(Raw records)

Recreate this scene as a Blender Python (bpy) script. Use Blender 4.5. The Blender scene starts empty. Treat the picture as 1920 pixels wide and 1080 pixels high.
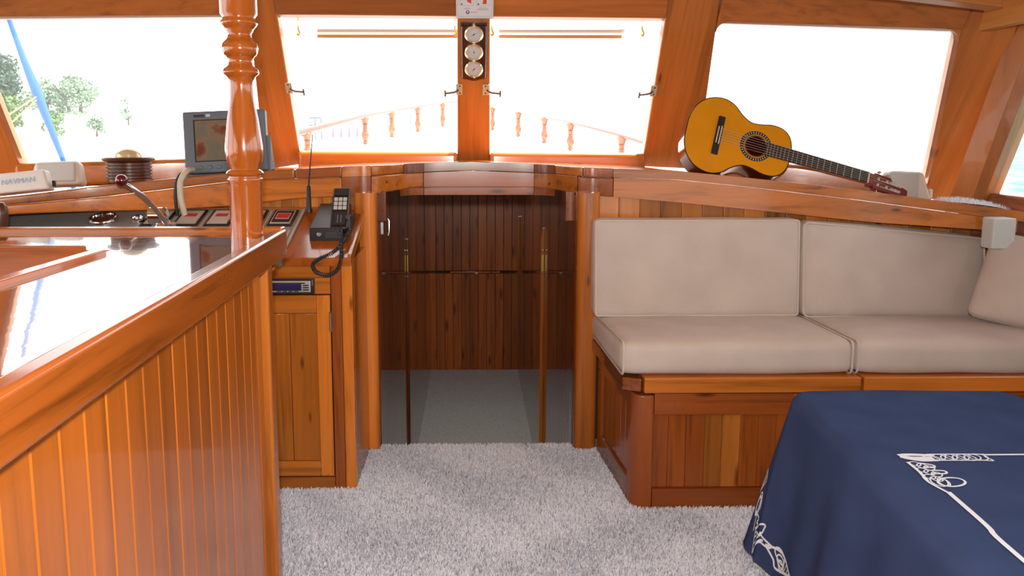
import bpy, bmesh, math, random
import numpy as np
from mathutils import Vector, Matrix, noise
random.seed(7)
S = bpy.context.scene
COL = S.collection
PI = math.pi

# ------------------------------------------------------------------ camera, world, sun, exposure
cd = bpy.data.cameras.new('camera'); cam = bpy.data.objects.new('camera', cd); COL.objects.link(cam)
cam.location = (0, 0, 1.25)
cam.rotation_euler = (math.radians(90 - 7.24), 0, math.radians(-0.8))
cd.sensor_width = 36; cd.lens = 1400 / 1920 * 36
cd.shift_x = 55 / 1920; cd.shift_y = -100 / 1920
cd.clip_start = 0.02; cd.clip_end = 2000
S.camera = cam
S.cycles.caustics_reflective = False
S.view_settings.view_transform = 'Standard'; S.view_settings.look = 'None'
S.view_settings.gamma = 1; S.view_settings.exposure = .25; S.view_settings.use_curve_mapping = False
w = bpy.data.worlds.new('sky'); S.world = w; w.use_nodes = True
bg = w.node_tree.nodes['Background']; bg.inputs['Color'].default_value = (0.95, 0.98, 1.0, 1); bg.inputs['Strength'].default_value = 2.6
sd = bpy.data.lights.new('sun', 'SUN'); sd.energy = 9; sd.color = (1, .95, .86); sd.angle = math.radians(.6)
sun = bpy.data.objects.new('sun', sd); COL.objects.link(sun)
SUN_AZ, SUN_EL = math.radians(74), math.radians(72)   # azimuth from +Y towards +X
sv = Vector((math.sin(SUN_AZ) * math.cos(SUN_EL), math.cos(SUN_AZ) * math.cos(SUN_EL), math.sin(SUN_EL)))
sun.rotation_euler = sv.to_track_quat('Z', 'Y').to_euler()
# the photographer's flash, just above the lens
fl = bpy.data.lights.new('camera_flash', 'AREA'); fl.shape = 'RECTANGLE'; fl.size = .07; fl.size_y = .045; fl.energy = 34; fl.color = (1, .97, .93)
flo = bpy.data.objects.new('camera_flash', fl); COL.objects.link(flo); flo.location = (0.0, -0.03, 1.345)
flo.rotation_euler = (math.radians(90 - 4), 0, 0)

pl = bpy.data.lights.new('passage_lamp', 'AREA'); pl.shape = 'DISK'; pl.size = .25; pl.energy = 4.5; pl.color = (1, .93, .82)  # added unseen light, lifts the dark passage floor and back wall
plo = bpy.data.objects.new('passage_lamp', pl); COL.objects.link(plo); plo.location = (.02, 4.9, 1.02)

# ------------------------------------------------------------------ materials
def nt(name):
    m = bpy.data.materials.new(name); m.use_nodes = True
    t = m.node_tree; b = t.nodes['Principled BSDF']
    return m, t, b

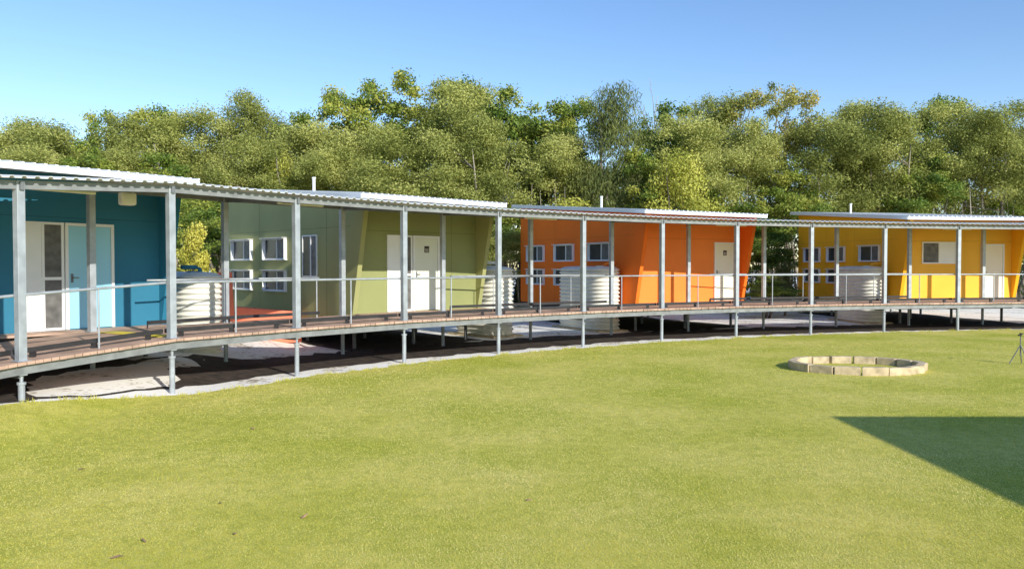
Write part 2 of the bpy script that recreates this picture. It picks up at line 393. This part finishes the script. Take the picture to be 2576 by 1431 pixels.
q = [W3(3, .35, DK+.006) + Vector((-.03,-.05,0)), W3(3, WID-.3, DK+.006) + Vector((-.03,-.05,0))]
dd = (F[4] - F[3]).normalized() * .36; dd = Vector((dd.x, dd.y, 0))
MB().prism([q[0], q[0]+dd, q[1]+dd, q[1]], (0,0,.006)).build('tactile_strip', M['tactile'], wk)

# ------------------------------------------------------------------ cabins
def zr(y): return 4.10 + .083 * (y + .9)
def side_window(root, y0, y1, z0, z1, boxed=True):
    fr = MB(); t = .035
    fr.box(-.035, .0, y0, y1, z0, z0+t).box(-.035, .0, y0, y1, z1-t, z1).box(-.035, .0, y0, y0+t, z0+t, z1-t).box(-.035, .0, y1-t, y1, z0+t, z1-t)
    ym = y0 + (y1-y0)*.42
    fr.box(-.035, .0, ym-.02, ym+.02, z0+t, z1-t)
    w = fr.build('window', M['white'], root)
    MB().box(-.014, -.002, ym+.02, y1-t, z0+t, z1-t).build('pane', M['glass'], w)
    MB().box(-.016, -.002, y0+t, ym-.02, z0+t, z1-t).build('pane', M['screen'], w)
    if boxed:
        h = MB(); e = .018; d = -.11
        h.box(d-.08, -.002, y0-.05, y1+.05, z1+.003, z1+.003+e).box(d+.02, -.002, y0-.05, y1+.05, z0-.003-e, z0-.003)
        h.box(d, -.002, y1+.003, y1+.003+e, z0-.001, z1).box(d, -.002, y0-.003-e, y0-.003, z0-.001, z1)
        h.build('window_hood', M['white'], w)
def front_window(root, x0, x1, z0, z1, tall):
    fr = MB(); t = .05; a, b = -.04, -.001; xm = (x0+x1)/2
    fr.box(x0, x1, a, b, z0, z0+t).box(x0, x1, a, b, z1-t, z1).box(x0, x0+t, a, b, z0+t, z1-t).box(x1-t, x1, a, b, z0+t, z1-t).box(xm-.025, xm+.025, a, b, z0+t, z1-t)
    zs = [(z0+t, z1-t)]
    if tall:
        zm = z0 + (z1-z0)*.48; fr.box(x0+t, xm-.025, a, b, zm-.03, zm+.03).box(xm+.025, x1-t, a, b, zm-.03, zm+.03); zs = [(z0+t, zm-.03), (zm+.03, z1-t)]
    w = fr.build('window', M['white'], root)
    for zz in zs:
        MB().box(*((x0+t, xm-.025) if tall else (xm+.025, x1-t)), -.022, -.003, *zz).build('blind', M['white'], w)
        MB().box(*((xm+.025, x1-t) if tall else (x0+t, xm-.025)), -.02, -.003, *zz).build('pane', M['screen'], w)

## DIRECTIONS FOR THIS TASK
Scan the lines for the string "pixels". Pick out every line that has it.

## ANSWER
Recreate this scene as a Blender Python (bpy) script. Use Blender 4.5. The Blender scene starts empty. Treat the picture as 1920 pixels wide and 1080 pixels high.
Write part 2 of the bpy script that recreates this picture. It picks up at line 393. This part finishes the script. Take the picture to be 2576 by 1431 pixels.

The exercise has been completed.